◆ Requirements ◆
In the listing below, locate the lines that hold "part" and copy them.

◆ Data block ◆
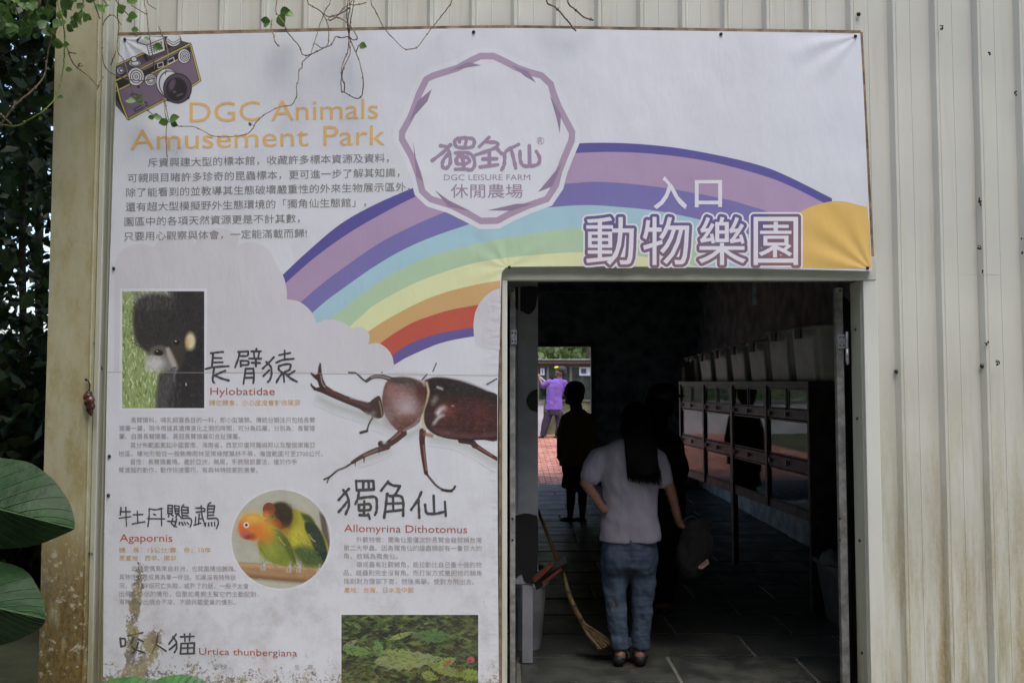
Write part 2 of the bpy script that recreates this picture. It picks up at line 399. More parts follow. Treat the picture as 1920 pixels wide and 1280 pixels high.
# ---------------------------------------------------------------- the banner
YB = -.062
def banner_nodes(name, colour=None, stain=1.0):
    nb = NB(name); x, y, z = nb.sep()
    if colour is None:
        a = nb.n('ShaderNodeAttribute'); a.attribute_name = 'Col'; c = a.outputs['Color']
    else:
        rgb = nb.n('ShaderNodeRGB'); rgb.outputs[0].default_value = colour; c = rgb.outputs[0]
    big = nb.noise(1.1, 5, .62); mid = nb.noise(7, 6, .7)
    weave = nb.noise(240, 2, .6)
    c = nb.mix(nb.math('MULTIPLY', nb.rng(big, .38, .72), .10), c, lin(150, 140, 130))
    c = nb.mix(nb.math('MULTIPLY', nb.rng(weave, .3, .7), .07), c, lin(120, 120, 128))
    # dirt towards the foot
    low = nb.rng(z, 1.75, .3)
    c = nb.mix(nb.math('MULTIPLY', nb.math('MULTIPLY', nb.rng(mid, .42, .8), low), .34), c, lin(135, 118, 92))
    # rusty brown bloom along the printed seam
    # algae streaks and specks, their own shapes
    def col_streak(u, w, v0, v1, lean=0.0):
        xs = P(u, 1200).x; z0 = P(u, v0).z; z1 = P(u, v1).z
        wob = nb.math('MULTIPLY', nb.math('SUBTRACT', nb.noise(3.5, 3, .5, (.2, 1, 1)), .5), .10)
        cen = nb.math('ADD', nb.math('ADD', xs, wob), nb.math('MULTIPLY', nb.math('SUBTRACT', z, P(u, 1200).z), lean))
        d = nb.math('ABSOLUTE', nb.math('SUBTRACT', x, cen))
        return nb.math('MULTIPLY', nb.rng(d, w * 1.15, w * .2), nb.rng(z, z0, z1))
    s1 = col_streak(247, .055, 990, 1110, .12); s2 = col_streak(285, .085, 1120, 1215, .42)
    base = nb.rng(z, P(0, 1165).z, P(0, 1300).z)
    left = nb.rng(x, P(700, 1200).x, P(200, 1200).x, .78, 1.0)
    dens = nb.math('MAXIMUM', nb.math('MULTIPLY', s1, .95), s2); dens = nb.math('MAXIMUM', dens, nb.math('MULTIPLY', nb.math('MULTIPLY', base, left), .85))
    sp_ = nb.math('ADD', nb.math('MULTIPLY', nb.noise(75, 4, .75), .6), nb.math('MULTIPLY', nb.noise(17, 4, .6, (1, 1, .8)), .4))
    thr = nb.math('SUBTRACT', .70, nb.math('MULTIPLY', dens, .30))
    k = nb.rng(nb.math('SUBTRACT', sp_, thr), -.02, .06)
    k = nb.math('MULTIPLY', k, nb.rng(dens, .0, .12))
    moss = nb.mix(nb.rng(nb.noise(14, 4), .4, .62), lin(96, 80, 30), lin(152, 136, 70))
    c = nb.mix(nb.math('MULTIPLY', k, .8 * stain), c, moss)
    # scattered tiny specks over the lower half
    sk = nb.math('MULTIPLY', nb.rng(nb.noise(150, 2, .5, off=(5, 0, 2)), .715, .74), nb.rng(z, 2.0, .7))
    c = nb.mix(nb.math('MULTIPLY', sk, .55), c, lin(105, 88, 62))
    # folds: soft creases, stronger by the corners and along the edges
    h = nb.math('MULTIPLY', nb.noise(1.6, 3, .5, (1, 1, .55)), 1.0)
    fine = nb.noise(9, 4, .55, (1.3, 1, .5))
    ex = P(1632, 505)
    def corner(u, v, r, n, lo):
        q = P(u, v); dx = nb.math('SUBTRACT', x, q.x); dz = nb.math('SUBTRACT', z, q.z)
        ang = nb.math('ARCTAN2', dz, dx); rad = nb.math('SQRT', nb.math('ADD', nb.math('MULTIPLY', dx, dx), nb.math('MULTIPLY', dz, dz)))
        w = nb.math('SINE', nb.math('ADD', nb.math('MULTIPLY', ang, n), nb.math('MULTIPLY', nb.noise(2.2, 2), 4.0)))
        return nb.math('MULTIPLY', nb.math('MULTIPLY', w, nb.rng(rad, r, .02)), nb.math('MULTIPLY', rad, lo))
    cr = corner(1634, 507, .5, 13, .55)
    cr = nb.math('ADD', cr, corner(1610, 66, .5, 11, .5)); cr = nb.math('ADD', cr, corner(232, 74, .3, 11, .8)); cr = nb.math('ADD', cr, corner(952, 502, .3, 9, .4))
    edge = nb.math('MULTIPLY', nb.rng(x, P(900, 700).x, P(938, 700).x), nb.rng(z, P(0, 505).z, P(0, 560).z))
    edge = nb.math('MULTIPLY', edge, nb.rng(x, P(945, 700).x, P(940, 700).x))
    er = nb.math('MULTIPLY', nb.noise(14, 4, .55, (.8, 1, 2.2)), nb.math('MULTIPLY', edge, .22))
    hh = nb.math('ADD', nb.math('ADD', h, nb.math('MULTIPLY', fine, .16)), nb.math('ADD', cr, er))
    bp = nb.n('ShaderNodeBump'); bp.inputs['Strength'].default_value = .55; bp.inputs['Distance'].default_value = .035
    nb.L(hh, bp.inputs['Height']); nb.L(bp.outputs[0], nb.b.inputs['Normal'])
    return nb.fin(c, .5, spec=.35)
WHITE = S(206, 210, 218)
_bm = {}
def BM(col, name='print'):
    if col not in _bm: _bm[col] = banner_nodes(name, col)
    return _bm[col]
M_ban = BM(WHITE, 'white_vinyl')
M_photo = banner_nodes('photo_print', None)

banner = thing('printed_banner', 'big white printed vinyl banner with rainbow and Chinese lettering around the doorway', 'banner')
# outline of the vinyl (photo coordinates); it turns the corner over the doorway
top = cat([(226, 70), (420, 64), (700, 57), (950, 53), (1200, 57), (1420, 60), (1613, 63)], 6)
right = cat([(1613, 63), (1620, 190), (1627, 340), (1635, 508)], 6)
bot = cat([(1635, 508), (1500, 505), (1300, 501), (1100, 499), (960, 500), (947, 503)], 6)
inner = cat([(943, 508), (940, 520), (938, 600), (934, 720), (933, 900), (934, 1100), (936, 1330)], 6)
leftp = cat([(193, 1330), (194, 1150), (196, 980), (199, 800), (203, 600), (209, 400), (216, 200), (226, 70)], 6)
out2 = [tuple(p) for part in (top, right, bot, inner, leftp) for p in part]
def flat_tris(pts):
    q = []
    for p in pts:
        if not q or abs(p[0] - q[-1][0]) + abs(p[1] - q[-1][1]) > .3: q.append((p[0], p[1]))
    if abs(q[0][0] - q[-1][0]) + abs(q[0][1] - q[-1][1]) < .3: q.pop()
    fs = []
    for t in tessellate_polygon([[Vector((x, y, 0)) for x, y in q]]):
        (ax, ay), (bx, by), (cx, cy) = (q[i] for i in t)
        ar = (bx - ax) * (cy - ay) - (by - ay) * (cx - ax)
        if abs(ar) < 1e-4: continue
        fs.append(tuple(t) if ar < 0 else tuple(t)[::-1])
    return q, fs
def poly_mesh(pts, Y, name, mat, parent):
    """flat shape cut from the vinyl plane"""
    q, fs = flat_tris(pts)
    return mesh(name, [P(x, y, Y) for x, y in q], [t[::-1] for t in fs], mat, parent)
def vinyl():
    q, fs = flat_tris(out2); n = len(q)
    v = [P(x, y, YB) for x, y in q] + [P(x, y, YB) + Vector((0, .026, 0)) for x, y in q]
    return mesh('vinyl_sheet', v, [t[::-1] for t in fs] + [(i, n + i, n + (i + 1) % n, (i + 1) % n) for i in range(n)], M_ban, banner)
vinyl()
# wooden and tube frame behind the vinyl
mb = MB()
def bar(u0, v0, u1, v1, w=.008):
    a = P(u0, v0, -.02); b = P(u1, v1, -.02); d = (b - a).normalized(); nrm = Vector((-d.z, 0, d.x)) * w
    v = []
    for p in (a, b):
        for s_ in (-1, 1):
            for yy in (YB + .030, -.028): v.append(Vector((p.x, yy, p.z)) + nrm * s_)
    mb.add(v, [(0, 1, 3, 2), (4, 6, 7, 5), (0, 4, 5, 1), (2, 3, 7, 6), (0, 2, 6, 4), (1, 5, 7, 3)])
bar(224, 66, 700, 55.5); bar(700, 55.5, 950, 52); bar(950, 52, 1612, 62); bar(1613, 62, 1635.5, 506)
mb.build('frame_batten', M_rusty, banner)
M_line = BM(S(60, 60, 64), 'print')
# seam line of the two printed lengths
poly_mesh([(199, 697.0), (560, 699), (934, 703.5), (934, 704.4), (560, 699.9), (199, 697.9)], YB - .0024, 'seam', BM(S(158, 152, 148)), banner)

# rainbow
BD = [[(500, 545), (521, 524), (575, 473), (637, 421), (700, 385), (775, 352), (860, 318), (960, 287), (1060, 271), (1150, 268), (1250, 275), (1340, 290), (1424, 310), (1480, 332), (1560, 372)],
      [(512, 553), (530, 536), (585, 487), (645, 443), (705, 407), (785, 366), (870, 333), (960, 304), (1060, 289), (1150, 285), (1240, 290), (1330, 303), (1420, 326), (1480, 348), (1560, 388)],
      [(545, 583), (564, 566), (600, 535), (637, 507), (706, 459), (775, 423), (860, 388), (960, 358), (1080, 343), (1149, 342), (1250, 353), (1353, 372), (1396, 383), (1450, 402), (1540, 450)],
      [(565, 606), (585, 587), (610, 565), (637, 545), (706, 497), (775, 459), (860, 427), (960, 399), (1080, 385), (1172, 389), (1240, 397), (1309, 411), (1360, 424), (1420, 446), (1500, 485)],
      [(590, 625), (618, 600), (645, 577), (672, 556), (740, 511), (809, 480), (878, 461), (960, 444), (1080, 428), (1180, 431), (1240, 438), (1300, 450), (1350, 463), (1400, 480), (1440, 496)],
      [(630, 640), (656, 612), (680, 590), (706, 569), (775, 532), (844, 506), (900, 491), (960, 482), (1040, 475), (1080, 473), (1130, 474), (1180, 478), (1220, 483), (1270, 492), (1300, 498)],
      [(650, 648), (691, 621), (715, 605), (741, 590), (775, 572), (809, 557), (845, 545), (878, 537), (905, 531), (937, 526), (938, 526), (938.5, 526), (939, 526), (939.3, 526), (939.5, 526)],
      [(690, 662), (715, 642), (730, 631), (745, 621), (775, 604), (810, 591), (844, 581), (875, 575), (901, 571), (937, 568), (938, 568), (938.5, 568), (939, 568), (939.3, 568), (939.5, 568)],
      [(712, 682), (738, 664), (750, 655), (760, 649), (775, 641), (800, 632), (826, 624), (860, 618), (888, 614), (905, 612), (906, 612), (906.5, 612), (907, 612), (907.3, 612), (907.5, 612)],
      [(715, 700), (739, 684), (750, 677), (760, 671), (775, 664), (800, 653), (826, 643), (860, 635), (888, 630.6), (905, 628), (906, 628), (906.5, 628), (907, 628), (907.3, 628), (907.5, 628)]]
COLS = [(88, 84, 152), (168, 146, 178), (118, 114, 172), (160, 196, 210), (172, 200, 168), (214, 220, 172), (200, 164, 112), (186, 84, 68), (98, 88, 152)]
def strip(A, B, Y, name, mat, clip=None):
    a = cat(A, 6); b = cat(B, 6); v = []; f = []
    for p, q in zip(a, b):
        for w in (p, q):
            w = Vector((w[0], w[1]))
            if clip: w = Vector(clip(w))
            v.append(P(w.x, w.y, Y))
    for i in range(len(a) - 1): f.append((2 * i, 2 * i + 1, 2 * i + 3, 2 * i + 2))
    return mesh(name, v, f, mat, banner)
def clipf(w):
    x_, y_ = w
    if x_ < 941: x_ = min(x_, 938) if y_ > 503 else x_
    if x_ > 945: y_ = min(y_, 498)
    return (x_, y_)
for i, c in enumerate(COLS):
    if i == 5:      # last pale band: below it the doorway cuts the sheet
        A = [tuple(p) for p in cat(BD[5], 6)]; B = [tuple(p) for p in cat(BD[6][:10], 6)] + [(939, 514), (943, 506), (948, 502), (960, 500), (1100, 499), (1290, 499.5)]
        poly_mesh(A + B[::-1], YB - .0006, 'rainbow_band', BM(S(*c)), banner)
        continue
    o = strip(BD[i], BD[i + 1], YB - .0006, 'rainbow_band', BM(S(*c)), clipf)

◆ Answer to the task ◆
Write part 2 of the bpy script that recreates this picture. It picks up at line 399. More parts follow. Treat the picture as 1920 pixels wide and 1280 pixels high.
out2 = [tuple(p) for part in (top, right, bot, inner, leftp) for p in part]